The Butt. An amazing scientific discovery


That’s right. It isn’t just for trying to look like you aren’t looking at it, the rump has roles in society. It’s the mount point for the hinges that hold your legs(big fan). Your body’s counterweight and waste product pumping station. It’s the swivel point for your torso and it houses the largest muscle in the body(Sorry guys. I Googled it multiple times and can’t get the answer I’d hoped for), the Gluteus Maximus. Then there’s my favorite function. It allows the body to rest upon it while distributing your weight for maximum comfort. Knowing how luck runs in my world, this is naturally where the problem begins(I can, and probably do, use this sentence in just about every blog post)….

When used outside of manufacturer's specifications, the butt doesn’t always perform at peak efficiency(yeah, this could go really South from here but probably won’t. It’s morning and I’m not drinking). An example might be attempting to minimize the surface area of weight distribution when seated. Please refer to the below image and explanation of the problem.




In the picture on the left, you see a properly designed device that utilizes the weight distribution features of the posterior. The image on the right is a medieval torture device that is designed to cause discomfort, make you walk like a cowboy and the use of qualifies as an illegal act in 36 states(a fabricated metric). The latter image being the default interface point of my newest cross training toy….

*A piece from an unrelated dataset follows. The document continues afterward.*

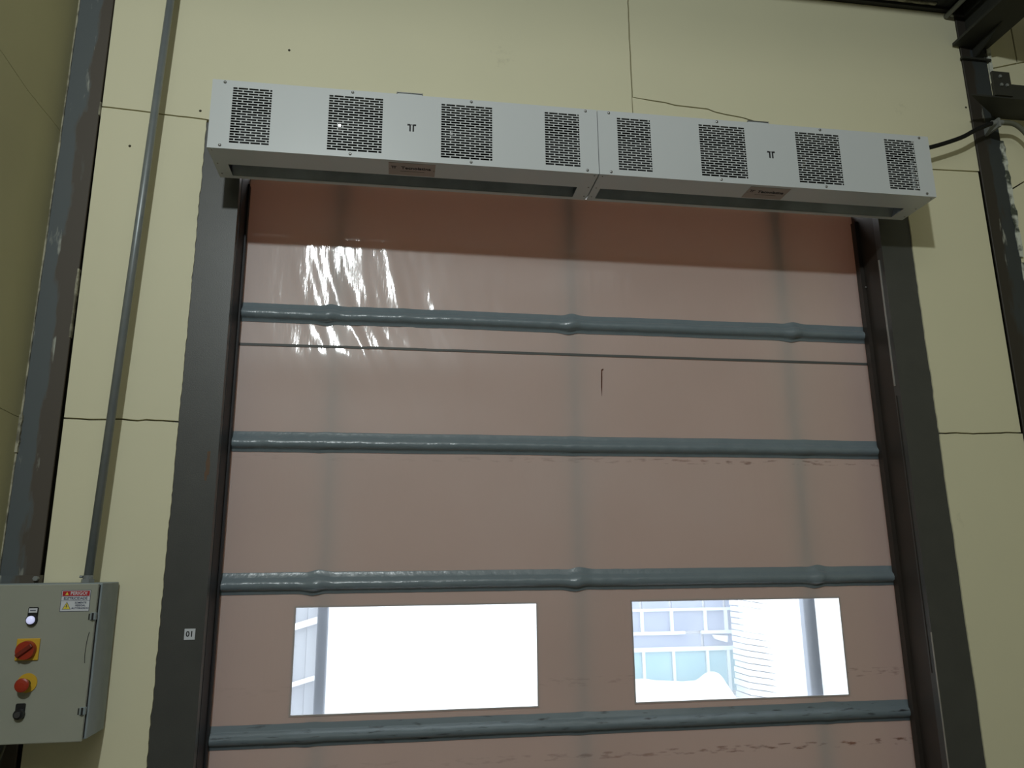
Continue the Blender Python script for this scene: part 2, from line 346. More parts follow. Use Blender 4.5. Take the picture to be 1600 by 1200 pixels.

Cycling seems rather fun but is also designed to test your level of comfort(or discomfort) in your own skin. A great example of this is the below image.



That’s about as outside as you will ever see me in those shorts. I could not make it out of the breezeway before declaring “F*** this”. I’ve been rockin’ a pair of running shorts on top for those ever since(For those who don't know, cycling shorts have padding in them to reduce the torture thus why I don't just forego them entirely).

I must admit, I find cycling to be pretty enjoyable. Put in just over 21 miles with my friend Rick yesterday. It’s not a bad workout, keeps you cooler than running, and certainly poops you out just as efficiently. This is a good cross-training choice for me because, let’s be honest, even I’d bet on me getting another running injury and this is a nice backup.